Meine Damen und Herren, unser Leben im gemeinsamen Europa ist nicht einfacher geworden. Das sollte uns aber nicht dazu verführen, der europäischen Idee resignativ oder gar unversöhnlich den Rücken zuzukehren. Ein Zerfall der EU, ein Zurück zu nationalstaatlicher Eigenbrötelei wäre in unserer global vernetzten Welt kein tragfähiges Zukunftskonzept; weder ökonomisch, noch demokratiepolitisch, noch kulturell.

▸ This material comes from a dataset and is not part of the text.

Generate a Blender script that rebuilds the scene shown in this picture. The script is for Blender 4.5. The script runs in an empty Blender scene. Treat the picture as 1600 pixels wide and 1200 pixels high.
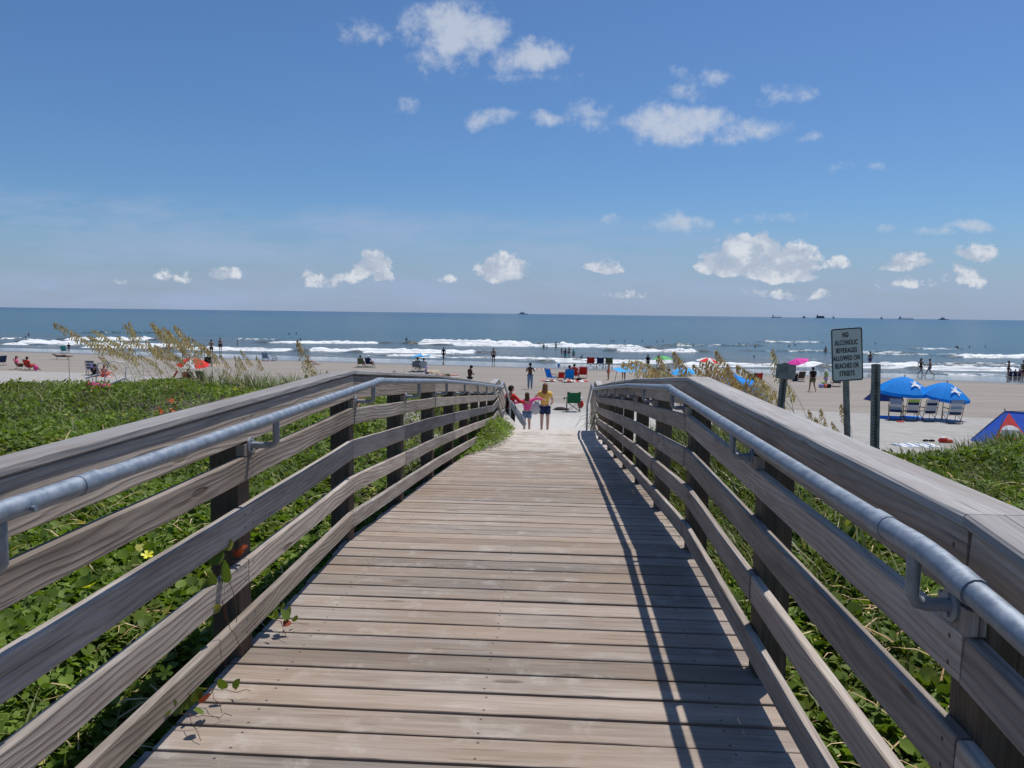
import bpy, bmesh, math, random
import numpy as np
from mathutils import Vector, Matrix, noise as mnoise

random.seed(7)
RS = np.random.RandomState(11)
scene = bpy.context.scene
COL = scene.collection

# ------------------------------------------------------------------ camera
F = 1200.0                                   # focal length in photo pixels (1600 wide)
YAW, PITCH, ROLL = math.atan(73/1200), math.atan(110/1200), 0.0128
CAM = Vector((0, 0, 1.6))
fwd = Vector((-math.sin(YAW)*math.cos(PITCH), math.cos(YAW)*math.cos(PITCH), -math.sin(PITCH)))
right0 = Vector((math.cos(YAW), math.sin(YAW), 0))
up0 = right0.cross(fwd)
upv = (up0*math.cos(ROLL) - right0*math.sin(ROLL)).normalized()
rgt = fwd.cross(upv).normalized()
cam = bpy.data.cameras.new('camera')
camo = bpy.data.objects.new('camera', cam); COL.objects.link(camo)
camo.matrix_world = Matrix(((rgt.x, upv.x, -fwd.x, CAM.x), (rgt.y, upv.y, -fwd.y, CAM.y),
                            (rgt.z, upv.z, -fwd.z, CAM.z), (0, 0, 0, 1)))
cam.sensor_width = 36; cam.lens = 36*F/1600; cam.clip_start = .05; cam.clip_end = 60000
scene.camera = camo

# ------------------------------------------------------------------ light
SUN = Vector((.262, .32, 1)).normalized()     # towards the sun: right, slightly out to sea, high
SUN_EL = math.asin(SUN.z); SUN_AZ = math.atan2(SUN.x, SUN.y)
sl = bpy.data.lights.new('sun', 'SUN'); sl.energy = 3.9; sl.angle = math.radians(.53); sl.color = (1, .955, .89)
so = bpy.data.objects.new('sun', sl); COL.objects.link(so)
so.rotation_euler = SUN.to_track_quat('Z', 'Y').to_euler()
scene.view_settings.view_transform = 'Standard'; scene.view_settings.look = 'None'
scene.view_settings.gamma = 1; scene.view_settings.exposure = 0.0
scene.view_settings.use_curve_mapping = False
try:
    scene.cycles.max_bounces = 6; scene.cycles.diffuse_bounces = 3; scene.cycles.glossy_bounces = 3
    scene.cycles.transmission_bounces = 3; scene.cycles.transparent_max_bounces = 6
except Exception: pass

# ------------------------------------------------------------------ node helper
class NG:
    def __init__(s, tree): s.t = tree; tree.nodes.clear()
    def __call__(s, typ, ins=None, out=0, **props):
        n = s.t.nodes.new('ShaderNode'+typ)
        for k, v in props.items(): setattr(n, k, v)
        if ins is not None:
            items = ins.items() if isinstance(ins, dict) else enumerate(ins)
            for k, v in items:
                if v is None: continue
                if isinstance(v, bpy.types.NodeSocket): s.t.links.new(v, n.inputs[k])
                else: n.inputs[k].default_value = v
        return n.outputs[out] if len(n.outputs) else n
    def math(s, op, a, b=None, c=None, clamp=False):
        return s('Math', [a, b, c], operation=op, use_clamp=clamp)
    def add(s, a, b): return s.math('ADD', a, b)
    def mul(s, a, b): return s.math('MULTIPLY', a, b)
    def vmul(s, a, b): return s('VectorMath', [a, b], operation='MULTIPLY')
    def vadd(s, a, b): return s('VectorMath', [a, b], operation='ADD')
    def rng(s, v, a, b, c=0., d=1., smooth=True):
        return s('MapRange', {0: v, 1: a, 2: b, 3: c, 4: d}, interpolation_type='SMOOTHSTEP' if smooth else 'LINEAR')
    def mix(s, f, a, b, blend='MIX'):
        n = s.t.nodes.new('ShaderNodeMix'); n.data_type = 'RGBA'; n.blend_type = blend; n.clamp_factor = True
        for k, v in ((0, f), (6, a), (7, b)):
            if isinstance(v, bpy.types.NodeSocket): s.t.links.new(v, n.inputs[k])
            else: n.inputs[k].default_value = (tuple(v)+(1,))[:4] if k > 0 else v
        return n.outputs[2]
    def noise(s, vec, scale=1, detail=2, rough=.5, out=0, dist=0):
        return s('TexNoise', {'Vector': vec, 'Scale': scale, 'Detail': detail, 'Roughness': rough, 'Distortion': dist}, out=out)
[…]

Ja, es gibt Probleme, und ja, die Meinungen, wie diese Probleme gelöst werden könnten, die gehen auseinander, zum Teil weit auseinander. Das ist aber normal in Demokratien. Sorgen wir dafür, dass diese unterschiedlichen Meinungen frei ausgesprochen, gehört und diskutiert werden; aber bitte nicht in geifernder Gehässigkeit, nicht in selbstherrlicher Überheblichkeit, sondern im Rahmen einer fairen, respektvollen Gesprächskultur unter erwachsenen Menschen – und mit dem Ziel, das gemeinsame Europa durch Kritik zu verbessern, nicht mit dem Ziel, es durch Dauerdiffamierung zu zerstören. Last but not least: Achten wir darauf, dass wir das politische System kultivieren (d.h. erhalten, pflegen, verbessern), das immer noch den besten Rahmen für politische Problemlösungen bietet: den Rechtsstaat und die parlamentarische Demokratie.